With his aides in the Roosevelt Room, Obama was clear about his vision for the jobs plan: “No self-censorship based on what’s politically possible or legislative handicapping. I want to hear the best ideas that you all think will make a difference and are worth fighting for.”
Sperling proceeded to create the $447 billion American Jobs Act, which led to a new, confrontational and decidedly more populist stage of the Obama presidency.
It was a clarifying moment after years of economic debates that had gripped Obama’s White House.
Sperling, 53, the director of the National Economic Council, has been at the center of these debates, just as he was in the Clinton administration. Like the Democratic presidents he has served, Sperling has wrestled with the competing demands of idealism and realism, liberal orthodoxy and financial markets.
This has meant knowing when the president should fight for exactly what he thinks is right and when he should adjust policy to work within legislative constraints.

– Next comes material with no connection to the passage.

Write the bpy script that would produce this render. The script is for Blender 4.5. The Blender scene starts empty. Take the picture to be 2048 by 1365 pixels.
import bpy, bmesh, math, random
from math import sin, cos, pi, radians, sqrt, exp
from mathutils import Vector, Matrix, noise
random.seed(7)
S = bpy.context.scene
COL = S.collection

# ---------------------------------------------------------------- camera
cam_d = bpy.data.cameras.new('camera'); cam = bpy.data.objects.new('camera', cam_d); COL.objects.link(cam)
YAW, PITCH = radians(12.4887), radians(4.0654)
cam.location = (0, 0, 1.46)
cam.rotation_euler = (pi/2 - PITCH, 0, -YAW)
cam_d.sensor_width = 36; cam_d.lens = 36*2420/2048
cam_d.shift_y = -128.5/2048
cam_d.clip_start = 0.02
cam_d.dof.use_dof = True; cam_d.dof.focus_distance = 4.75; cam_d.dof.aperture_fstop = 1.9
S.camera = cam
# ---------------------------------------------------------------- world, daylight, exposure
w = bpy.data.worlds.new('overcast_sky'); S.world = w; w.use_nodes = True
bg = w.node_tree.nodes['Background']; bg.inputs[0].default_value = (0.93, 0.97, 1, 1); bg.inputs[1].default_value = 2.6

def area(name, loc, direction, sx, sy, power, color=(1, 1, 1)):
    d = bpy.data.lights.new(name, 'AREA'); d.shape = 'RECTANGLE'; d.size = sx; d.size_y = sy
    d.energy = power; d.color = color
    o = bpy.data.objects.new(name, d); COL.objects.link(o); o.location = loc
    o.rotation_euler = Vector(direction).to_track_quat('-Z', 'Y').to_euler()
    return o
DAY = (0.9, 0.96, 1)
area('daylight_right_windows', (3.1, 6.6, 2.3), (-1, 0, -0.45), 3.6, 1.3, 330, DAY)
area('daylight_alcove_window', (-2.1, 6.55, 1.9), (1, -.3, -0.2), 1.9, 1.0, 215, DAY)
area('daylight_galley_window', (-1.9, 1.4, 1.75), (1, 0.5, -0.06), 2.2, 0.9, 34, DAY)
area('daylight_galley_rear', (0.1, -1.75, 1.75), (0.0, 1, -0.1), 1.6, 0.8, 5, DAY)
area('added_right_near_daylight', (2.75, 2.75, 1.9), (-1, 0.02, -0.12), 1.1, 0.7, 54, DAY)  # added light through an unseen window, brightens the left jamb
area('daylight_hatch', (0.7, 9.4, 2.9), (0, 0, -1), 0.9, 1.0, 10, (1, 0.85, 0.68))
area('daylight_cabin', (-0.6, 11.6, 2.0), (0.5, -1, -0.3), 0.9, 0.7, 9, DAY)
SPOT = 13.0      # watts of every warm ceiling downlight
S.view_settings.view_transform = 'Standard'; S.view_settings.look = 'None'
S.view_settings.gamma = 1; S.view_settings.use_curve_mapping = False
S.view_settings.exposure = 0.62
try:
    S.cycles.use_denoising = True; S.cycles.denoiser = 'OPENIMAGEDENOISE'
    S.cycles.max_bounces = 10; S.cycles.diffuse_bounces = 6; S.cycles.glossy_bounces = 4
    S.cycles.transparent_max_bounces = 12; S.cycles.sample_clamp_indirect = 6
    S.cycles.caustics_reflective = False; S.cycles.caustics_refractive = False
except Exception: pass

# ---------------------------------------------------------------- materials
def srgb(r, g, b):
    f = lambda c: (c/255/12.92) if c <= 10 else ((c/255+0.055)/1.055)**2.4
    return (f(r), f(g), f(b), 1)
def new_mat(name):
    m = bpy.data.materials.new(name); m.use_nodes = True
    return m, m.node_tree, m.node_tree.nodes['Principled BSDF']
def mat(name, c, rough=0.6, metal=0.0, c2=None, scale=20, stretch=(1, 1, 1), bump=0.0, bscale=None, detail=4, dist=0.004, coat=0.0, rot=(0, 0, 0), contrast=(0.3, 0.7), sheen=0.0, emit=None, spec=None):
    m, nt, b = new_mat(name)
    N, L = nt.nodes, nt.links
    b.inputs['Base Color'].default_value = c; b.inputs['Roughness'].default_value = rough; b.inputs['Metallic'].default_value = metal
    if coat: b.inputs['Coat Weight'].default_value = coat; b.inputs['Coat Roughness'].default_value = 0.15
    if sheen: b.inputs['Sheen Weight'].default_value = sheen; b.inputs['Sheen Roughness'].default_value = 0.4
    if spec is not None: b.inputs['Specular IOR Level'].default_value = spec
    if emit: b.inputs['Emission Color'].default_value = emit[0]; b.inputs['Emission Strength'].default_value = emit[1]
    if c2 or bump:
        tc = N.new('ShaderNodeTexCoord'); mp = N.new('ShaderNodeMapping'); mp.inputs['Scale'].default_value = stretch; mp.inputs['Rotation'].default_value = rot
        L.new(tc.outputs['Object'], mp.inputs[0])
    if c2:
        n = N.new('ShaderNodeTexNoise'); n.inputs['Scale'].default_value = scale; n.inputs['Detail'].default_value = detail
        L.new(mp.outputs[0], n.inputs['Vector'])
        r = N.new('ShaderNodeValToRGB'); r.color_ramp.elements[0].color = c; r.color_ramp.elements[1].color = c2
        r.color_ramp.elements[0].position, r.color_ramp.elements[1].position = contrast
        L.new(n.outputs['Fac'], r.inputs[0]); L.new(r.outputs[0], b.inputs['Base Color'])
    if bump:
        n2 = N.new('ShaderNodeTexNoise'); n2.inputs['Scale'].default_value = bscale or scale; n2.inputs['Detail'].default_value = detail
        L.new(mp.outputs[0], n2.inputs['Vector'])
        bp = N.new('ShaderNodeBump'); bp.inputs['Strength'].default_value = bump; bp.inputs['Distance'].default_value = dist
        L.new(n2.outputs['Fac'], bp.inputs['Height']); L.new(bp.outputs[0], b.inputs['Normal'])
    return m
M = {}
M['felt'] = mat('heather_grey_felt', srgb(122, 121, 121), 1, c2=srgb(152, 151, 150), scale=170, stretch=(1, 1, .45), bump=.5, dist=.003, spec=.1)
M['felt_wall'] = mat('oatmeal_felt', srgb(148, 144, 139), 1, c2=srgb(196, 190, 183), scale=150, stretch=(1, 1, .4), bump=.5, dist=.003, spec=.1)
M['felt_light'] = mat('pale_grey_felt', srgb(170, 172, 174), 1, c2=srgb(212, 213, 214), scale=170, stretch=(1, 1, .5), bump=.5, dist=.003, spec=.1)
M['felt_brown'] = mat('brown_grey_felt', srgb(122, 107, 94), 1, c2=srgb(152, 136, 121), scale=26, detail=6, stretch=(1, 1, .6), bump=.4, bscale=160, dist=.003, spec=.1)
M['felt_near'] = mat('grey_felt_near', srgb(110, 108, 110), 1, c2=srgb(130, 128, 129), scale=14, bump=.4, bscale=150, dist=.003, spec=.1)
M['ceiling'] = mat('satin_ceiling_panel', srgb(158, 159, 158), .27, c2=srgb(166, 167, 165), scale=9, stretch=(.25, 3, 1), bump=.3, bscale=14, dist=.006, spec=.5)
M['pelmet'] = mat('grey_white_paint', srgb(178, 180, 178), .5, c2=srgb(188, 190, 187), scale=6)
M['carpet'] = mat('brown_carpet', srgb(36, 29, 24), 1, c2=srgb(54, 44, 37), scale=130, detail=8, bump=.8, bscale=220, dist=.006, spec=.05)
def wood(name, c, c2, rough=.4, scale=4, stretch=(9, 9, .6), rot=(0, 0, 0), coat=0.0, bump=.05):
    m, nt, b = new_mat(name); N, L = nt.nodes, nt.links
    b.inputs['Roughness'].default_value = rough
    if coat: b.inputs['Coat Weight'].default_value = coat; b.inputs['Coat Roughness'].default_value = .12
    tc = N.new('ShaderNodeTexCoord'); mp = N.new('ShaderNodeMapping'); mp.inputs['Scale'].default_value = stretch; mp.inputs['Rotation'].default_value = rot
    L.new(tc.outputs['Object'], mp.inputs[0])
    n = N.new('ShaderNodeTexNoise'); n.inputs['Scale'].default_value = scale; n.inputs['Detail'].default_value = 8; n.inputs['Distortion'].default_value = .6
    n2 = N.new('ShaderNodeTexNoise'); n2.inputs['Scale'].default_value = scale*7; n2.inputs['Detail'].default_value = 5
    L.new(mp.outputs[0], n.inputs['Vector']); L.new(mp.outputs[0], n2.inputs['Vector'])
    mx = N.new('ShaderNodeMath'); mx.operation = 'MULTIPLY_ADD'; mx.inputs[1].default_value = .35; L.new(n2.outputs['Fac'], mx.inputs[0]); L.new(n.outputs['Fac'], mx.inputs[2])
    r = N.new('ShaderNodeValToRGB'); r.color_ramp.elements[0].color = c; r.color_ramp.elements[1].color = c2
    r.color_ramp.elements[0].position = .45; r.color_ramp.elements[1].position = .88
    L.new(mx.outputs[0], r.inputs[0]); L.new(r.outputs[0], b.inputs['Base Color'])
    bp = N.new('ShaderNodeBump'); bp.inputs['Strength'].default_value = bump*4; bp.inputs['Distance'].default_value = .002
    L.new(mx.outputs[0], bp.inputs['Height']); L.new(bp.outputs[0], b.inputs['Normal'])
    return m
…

And it has meant balancing the urge to use government spending to create jobs and invest in public programs with the imperative to curb the nation’s debt.
“Gene is deeply committed to a traditional, Democratic, FDR perspective on policy issues,” former Treasury secretary Robert Rubin said in an interview. “But he has a deeply internalized sense of the severe risk that an unsound fiscal regime presents with respect to markets and financial crises.”
In the view of many liberals, the Obama White House has too often struck the wrong balance: The 2009 stimulus was too small; the 2010 deal that extended upper-income tax cuts was too generous to the rich, and the 2011 embrace of deficit reduction was the wrong priority.
But with the American Jobs Act, which proposed heavy government spending and middle-class tax cuts to boost the economy, those critics have been largely silenced. In fact, many on the left cheered the president’s proposal.
“I think you’re always torn between two fundamental balancing acts. One is between your ideal policy and what are the practical achievements you can do to help people. And the second balance is progressive policies that invest in a growing middle class, in a more just economy and the need to establish the trust in government that comes from being fiscally responsible,” Sperling said in an interview. “You try to keep your sense of basic values and why you’re here and just work your heart out through each tough trade-off to try to get it right.”